Analyst updates following the site visit include a potential bump in gold production in 2025 (500,000 ounces compared with the long-term trend of 350,000 ounces a year), and slightly higher copper production than previously expected in 2025 and 2026. “Rio Tinto has impressive copper growth options,” said RBC Capital Markets analyst Tyler Broda. “We see the equity story, especially with Oyu Tolgoi, helping to offset the profitability impact from [an] expected fall in iron ore increasingly compelling.” 

Meanwhile, Rio has also released its June quarter production numbers. Iron ore is likely to hit the “upper half” of the production guidance for the full year, even though the company missed the consensus forecast for first-half production after a train derailment. 

It reported 79.1mn tonnes for the quarter, compared to the forecast of 81.8mn tonnes.

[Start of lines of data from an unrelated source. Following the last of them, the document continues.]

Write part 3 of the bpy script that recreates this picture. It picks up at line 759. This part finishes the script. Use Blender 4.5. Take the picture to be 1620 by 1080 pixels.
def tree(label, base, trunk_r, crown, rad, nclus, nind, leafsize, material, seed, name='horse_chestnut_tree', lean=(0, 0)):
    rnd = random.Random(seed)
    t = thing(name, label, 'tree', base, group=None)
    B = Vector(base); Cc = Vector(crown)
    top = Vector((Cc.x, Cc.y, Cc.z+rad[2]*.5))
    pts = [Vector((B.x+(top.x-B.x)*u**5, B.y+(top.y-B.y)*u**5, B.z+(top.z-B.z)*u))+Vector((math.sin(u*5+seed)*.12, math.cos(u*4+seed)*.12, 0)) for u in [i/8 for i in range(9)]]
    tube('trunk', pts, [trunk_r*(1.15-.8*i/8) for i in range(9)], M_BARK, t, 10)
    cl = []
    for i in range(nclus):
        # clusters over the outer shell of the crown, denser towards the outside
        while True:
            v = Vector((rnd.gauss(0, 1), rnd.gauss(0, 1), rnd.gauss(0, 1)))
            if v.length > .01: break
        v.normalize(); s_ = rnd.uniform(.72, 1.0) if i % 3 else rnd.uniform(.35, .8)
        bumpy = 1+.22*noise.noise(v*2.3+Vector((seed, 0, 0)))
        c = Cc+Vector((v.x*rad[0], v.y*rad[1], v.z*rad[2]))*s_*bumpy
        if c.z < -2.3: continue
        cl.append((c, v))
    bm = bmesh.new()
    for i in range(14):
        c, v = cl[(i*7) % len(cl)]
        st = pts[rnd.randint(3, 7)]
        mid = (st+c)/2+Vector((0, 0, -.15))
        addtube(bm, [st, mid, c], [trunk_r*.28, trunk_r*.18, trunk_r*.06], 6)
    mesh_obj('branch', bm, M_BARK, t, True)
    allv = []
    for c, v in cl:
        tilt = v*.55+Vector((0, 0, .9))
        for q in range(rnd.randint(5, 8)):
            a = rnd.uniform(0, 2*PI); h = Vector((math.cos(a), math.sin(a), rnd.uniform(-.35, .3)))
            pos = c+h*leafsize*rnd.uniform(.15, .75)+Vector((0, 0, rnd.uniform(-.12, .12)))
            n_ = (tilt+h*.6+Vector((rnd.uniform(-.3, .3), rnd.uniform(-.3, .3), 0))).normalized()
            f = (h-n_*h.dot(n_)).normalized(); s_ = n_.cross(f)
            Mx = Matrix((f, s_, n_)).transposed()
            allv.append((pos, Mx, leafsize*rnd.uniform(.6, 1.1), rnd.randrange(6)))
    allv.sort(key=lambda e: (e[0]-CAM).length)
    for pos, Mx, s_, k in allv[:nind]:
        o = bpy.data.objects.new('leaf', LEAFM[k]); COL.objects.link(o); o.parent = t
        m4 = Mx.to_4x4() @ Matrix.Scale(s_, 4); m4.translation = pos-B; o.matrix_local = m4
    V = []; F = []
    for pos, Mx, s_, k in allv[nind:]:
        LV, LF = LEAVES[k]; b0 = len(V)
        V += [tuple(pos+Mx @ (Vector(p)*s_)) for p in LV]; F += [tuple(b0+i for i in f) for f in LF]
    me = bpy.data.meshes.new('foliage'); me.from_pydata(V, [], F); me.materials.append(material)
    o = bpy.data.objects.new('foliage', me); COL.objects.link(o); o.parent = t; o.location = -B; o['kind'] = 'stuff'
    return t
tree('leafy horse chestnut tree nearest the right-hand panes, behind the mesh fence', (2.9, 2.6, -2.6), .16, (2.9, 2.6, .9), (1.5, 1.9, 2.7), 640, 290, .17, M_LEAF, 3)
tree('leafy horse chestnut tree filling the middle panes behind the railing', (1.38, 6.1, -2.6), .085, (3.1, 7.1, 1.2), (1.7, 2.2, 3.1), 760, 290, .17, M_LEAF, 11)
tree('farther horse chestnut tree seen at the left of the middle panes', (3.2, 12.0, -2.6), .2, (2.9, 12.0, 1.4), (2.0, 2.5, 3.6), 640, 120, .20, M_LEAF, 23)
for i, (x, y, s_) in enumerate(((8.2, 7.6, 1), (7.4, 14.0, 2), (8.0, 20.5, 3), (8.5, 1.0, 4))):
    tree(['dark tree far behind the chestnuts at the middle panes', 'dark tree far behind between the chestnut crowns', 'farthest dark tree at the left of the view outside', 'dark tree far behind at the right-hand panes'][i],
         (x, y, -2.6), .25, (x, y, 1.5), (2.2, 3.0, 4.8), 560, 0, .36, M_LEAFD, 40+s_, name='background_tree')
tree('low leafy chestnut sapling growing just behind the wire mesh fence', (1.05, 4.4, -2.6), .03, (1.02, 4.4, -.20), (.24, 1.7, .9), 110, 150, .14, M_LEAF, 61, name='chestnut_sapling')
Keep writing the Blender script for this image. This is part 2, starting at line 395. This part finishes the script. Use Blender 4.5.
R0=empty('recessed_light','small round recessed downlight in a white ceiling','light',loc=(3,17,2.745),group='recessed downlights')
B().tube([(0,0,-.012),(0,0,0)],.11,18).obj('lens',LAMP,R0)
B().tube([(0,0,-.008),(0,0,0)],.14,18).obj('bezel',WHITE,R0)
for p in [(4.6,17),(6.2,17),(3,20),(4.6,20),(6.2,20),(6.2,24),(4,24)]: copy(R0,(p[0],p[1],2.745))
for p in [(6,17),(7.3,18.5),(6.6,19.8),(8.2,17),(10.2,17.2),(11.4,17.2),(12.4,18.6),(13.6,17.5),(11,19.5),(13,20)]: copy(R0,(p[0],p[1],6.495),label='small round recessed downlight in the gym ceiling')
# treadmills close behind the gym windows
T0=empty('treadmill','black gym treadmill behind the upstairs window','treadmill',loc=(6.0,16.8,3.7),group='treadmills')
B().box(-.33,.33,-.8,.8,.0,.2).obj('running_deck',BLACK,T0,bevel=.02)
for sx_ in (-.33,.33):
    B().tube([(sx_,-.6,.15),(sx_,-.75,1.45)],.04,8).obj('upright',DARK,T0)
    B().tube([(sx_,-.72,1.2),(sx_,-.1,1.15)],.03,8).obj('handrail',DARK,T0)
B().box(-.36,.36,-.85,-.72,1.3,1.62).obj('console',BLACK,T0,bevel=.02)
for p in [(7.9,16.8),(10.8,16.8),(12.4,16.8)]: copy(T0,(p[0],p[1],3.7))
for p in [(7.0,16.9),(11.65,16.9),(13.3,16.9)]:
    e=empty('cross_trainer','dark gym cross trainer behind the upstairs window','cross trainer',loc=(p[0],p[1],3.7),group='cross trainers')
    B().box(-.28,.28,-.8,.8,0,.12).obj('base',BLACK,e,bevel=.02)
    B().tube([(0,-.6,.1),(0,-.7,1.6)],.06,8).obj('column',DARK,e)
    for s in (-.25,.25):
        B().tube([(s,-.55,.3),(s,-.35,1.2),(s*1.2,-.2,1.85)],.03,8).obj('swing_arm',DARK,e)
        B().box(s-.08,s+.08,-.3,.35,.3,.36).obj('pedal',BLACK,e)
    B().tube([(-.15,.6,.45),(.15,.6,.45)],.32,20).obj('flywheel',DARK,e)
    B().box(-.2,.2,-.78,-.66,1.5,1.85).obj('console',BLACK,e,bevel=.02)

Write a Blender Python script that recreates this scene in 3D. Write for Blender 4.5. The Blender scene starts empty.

It has also raised its full-year cost guidance for the copper division to between 180¢ (139p) to 200¢, compared with 160¢-180¢ previously, due to a delay in rebuilding the smelter at the Kennecott mine in the US. Inflation also looked to impact the company’s lithium project in Argentina, Rincon, with the $140mn budget for this year now under review. 

Rio will publish its half-year results next week, but provided some guidance in the production update: cash flow will take a hit from a $900mn working capital build, while a lower dividend from the Escondida mine will also have an impact, given it is half what was paid last year. 

The positive update from Mongolia points to swifter benefits from the mine than anticipated, but in the short term Rio’s earnings are reliant on China pushing for more growth and thereby sending iron ore prices up.